Like Burmese cuisine and Burmese music, za’ pwè are based on vivid contrasts. Usually performed in conjunction with a temple festival, or to mark some other important public or private occasion, they consist of a number of distinct parts, differing by movement style, costume, musical genre, and types of language. What binds them together is the troupe of performers who take on any number of different roles in the course of the night, and the urgent aim of keeping audience members from going home or falling asleep.

A typical performance
Burmese performances of all types have long opened with a woman dancing and making offerings to local spirits to assure the performance’s success. Reformist religious ideas now make it necessary to demonstrate greater allegiance to the Buddha than to spirits, so obeisance is currently made to both as a performance opens. Soon after this opening, members of the troupe come out on stage, one by one, to sing Burmese pop songs for an hour or so. The songs date back to the 1960s and are accompanied by a combination of Burmese and Western instruments. The singers wear very luxurious, contemporary Burmese clothes: the men in silk longyis (ankle-length tubes of cloth wrapped like a skirt), and long-sleeved shirts with a cotton jacket; the women also in full-length skirts and long-sleeved blouses. Next comes the “opera:” a morality play based on some historical legend or other story. It includes the star of the troupe dressed as a Burmese prince and other troupe members, including servants, in old-fashioned attire. The play lasts till about midnight, when the “stage show” starts. Now the heart of many performances, the stage show is the Burmese equivalent of a rock concert cum fashion show: electric guitars and synthesizer provide the musical accompaniment—with a pounding beat and at huge volume—while troupe members appear to sing rock songs. This time they are dressed in the latest Western rock star fashion: the guys wear the baggy shorts, running shoes, baseball caps and muscle shirts of hip hop, or at other points Mafioso-style dark suits and shades. In fact, the star of the troupe, who appears last in the series and performs the most songs, changes his clothes constantly, even from one verse of a song to the next. Women appear relatively little in this section of a performance, but when they do they, too, transgress all norms of Burmese attire, appearing in scandalously short skirts and halter-tops, apparel that is still rarely seen on the streets of Rangoon or Mandalay.

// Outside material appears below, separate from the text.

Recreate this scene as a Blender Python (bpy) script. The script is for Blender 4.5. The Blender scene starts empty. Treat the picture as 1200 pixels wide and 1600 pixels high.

The stage show goes on until about two in the morning, at which point a modern-day play is performed. This is invariably melodramatic, filled with heart-rending scenes, although the comedians in the troupe will also do some cutting up along the way. Once it ends, the “duet” starts. Classically, this scene would portray a prince and his beloved engaging in song and dance routines as they console each other in some remote forest which they must travel through. Today, in most troupes, the duet puts a number of male dancers on stage, each of them performing brief dance turns but interspersing these by singing pop love songs, while a group of women troupe members sit in a semi-circle behind them.

Youth culture triumphant
A classical performance would continue with the “last section” of a performance. This would relate the sort of story now performed in the “opera” earlier in the night, often on a Buddhist or historical theme, but in an abstruse, poetic language, with slow, often mournful songs, and highly stylized gestures. Few troupes in Burma today maintain this practice. In light of how long the stage show and melodrama last, little time remains in which to perform this older-style segment—and young people have no interest in it in any case.

It is ironic that the Southeast Asian society that has in many ways most adamantly resisted modernization has gone particularly far in abandoning its popular performances to the tastes of young spectators. Older people express regrets for the old-fashioned performances of their younger days, but few Burmese under the age of thirty know what it is they’re talking about.